- [Data section]
-.-.-

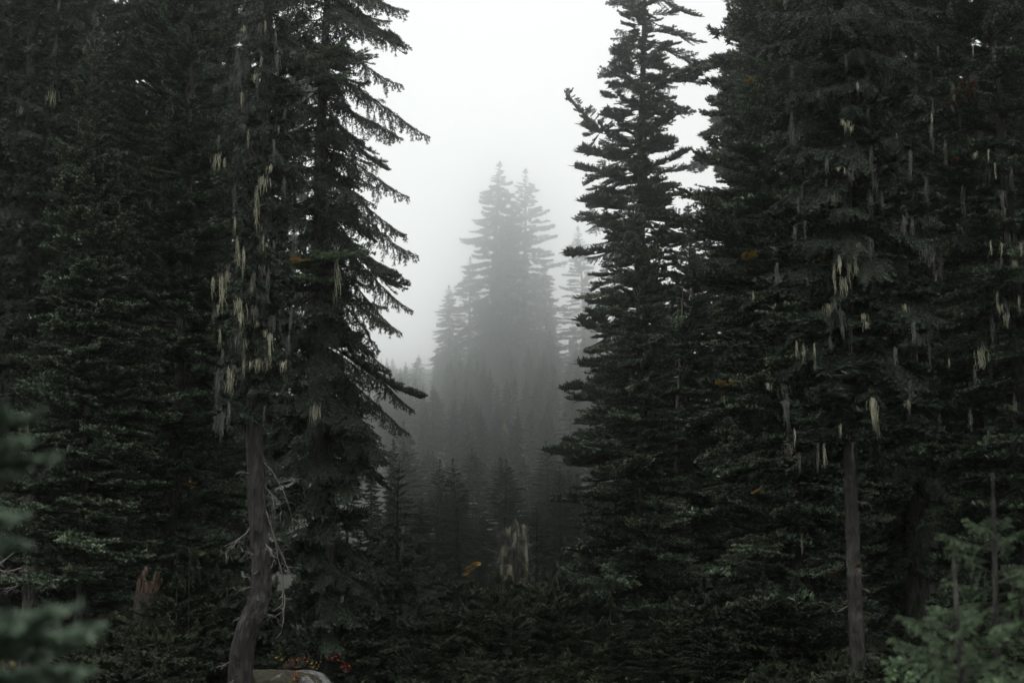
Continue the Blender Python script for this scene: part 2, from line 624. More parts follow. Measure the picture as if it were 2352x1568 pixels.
# ------------------------------------------------------------------ crowns for the rest of the forest
def crown_arrays(H, z0, knots, n, kind, seed, lod, pitch, leader_sc=1.0, rag=1.0):
    rng = random.Random(seed)
    rf = prof(knots)
    Vs, Fs, As, Ms, off = [], [], [], [], 0
    for (z, az, pt, ln) in whorl(H, z0, rf, n, rng, *pitch, top=0.3, rag=rag):
        li, vi = pick(kind, ln, rng, lod)
        L, arr = lod[kind][li][0], lod[kind][li][1][vi]
        m = np.array(frame(Vector((0.012 * H * math.sin(4 * z / H), 0, z)), az, pt, rng.gauss(0, 0.2), ln / L))
        V = arr[0] @ m[:3, :3].T + m[:3, 3]
        Vs.append(V); Fs.append(arr[1] + off); As.append(arr[2]); Ms.append(arr[3]); off += len(V)
    if not leader_sc:
        return mesh_from('crown', np.concatenate(Vs), np.concatenate(Fs), [NEEDLE[kind], M_TWIG], np.concatenate(Ms), np.concatenate(As))
    V = LEADER_MID[0] * leader_sc + np.array([0.012 * H * math.sin(4), 0, H - 0.55 * leader_sc])
    Vs.append(V); Fs.append(LEADER_MID[1] + off); As.append(LEADER_MID[2]); Ms.append(LEADER_MID[3])
    return mesh_from('crown', np.concatenate(Vs), np.concatenate(Fs), [NEEDLE[kind], M_TWIG], np.concatenate(Ms), np.concatenate(As))


_core = {}


def core_mesh(kind, mat):
    """shaded inner part of a crown, 10 m tall and 1 m in radius at its foot; trees of one kind share it"""
    k = (kind, mat.name if mat else '')
    if k not in _core:
        _core[k] = crown_arrays(10.0, 0.0, [(0, 1.0), (10, 0.1)], 130, kind, 900, MID, (-0.2, 0.4), 0)
        if mat:
            _core[k].materials[0] = mat
    return _core[k]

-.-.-

All the material shown above is to be copied exactly, with no pictures carried over.

- [Worked answer]
Continue the Blender Python script for this scene: part 2, from line 624. More parts follow. Measure the picture as if it were 2352x1568 pixels.
# ------------------------------------------------------------------ crowns for the rest of the forest
def crown_arrays(H, z0, knots, n, kind, seed, lod, pitch, leader_sc=1.0, rag=1.0):
    rng = random.Random(seed)
    rf = prof(knots)
    Vs, Fs, As, Ms, off = [], [], [], [], 0
    for (z, az, pt, ln) in whorl(H, z0, rf, n, rng, *pitch, top=0.3, rag=rag):
        li, vi = pick(kind, ln, rng, lod)
        L, arr = lod[kind][li][0], lod[kind][li][1][vi]
        m = np.array(frame(Vector((0.012 * H * math.sin(4 * z / H), 0, z)), az, pt, rng.gauss(0, 0.2), ln / L))
        V = arr[0] @ m[:3, :3].T + m[:3, 3]
        Vs.append(V); Fs.append(arr[1] + off); As.append(arr[2]); Ms.append(arr[3]); off += len(V)
    if not leader_sc:
        return mesh_from('crown', np.concatenate(Vs), np.concatenate(Fs), [NEEDLE[kind], M_TWIG], np.concatenate(Ms), np.concatenate(As))
    V = LEADER_MID[0] * leader_sc + np.array([0.012 * H * math.sin(4), 0, H - 0.55 * leader_sc])
    Vs.append(V); Fs.append(LEADER_MID[1] + off); As.append(LEADER_MID[2]); Ms.append(LEADER_MID[3])
    return mesh_from('crown', np.concatenate(Vs), np.concatenate(Fs), [NEEDLE[kind], M_TWIG], np.concatenate(Ms), np.concatenate(As))


_core = {}


def core_mesh(kind, mat):
    """shaded inner part of a crown, 10 m tall and 1 m in radius at its foot; trees of one kind share it"""
    k = (kind, mat.name if mat else '')
    if k not in _core:
        _core[k] = crown_arrays(10.0, 0.0, [(0, 1.0), (10, 0.1)], 130, kind, 900, MID, (-0.2, 0.4), 0)
        if mat:
            _core[k].materials[0] = mat
    return _core[k]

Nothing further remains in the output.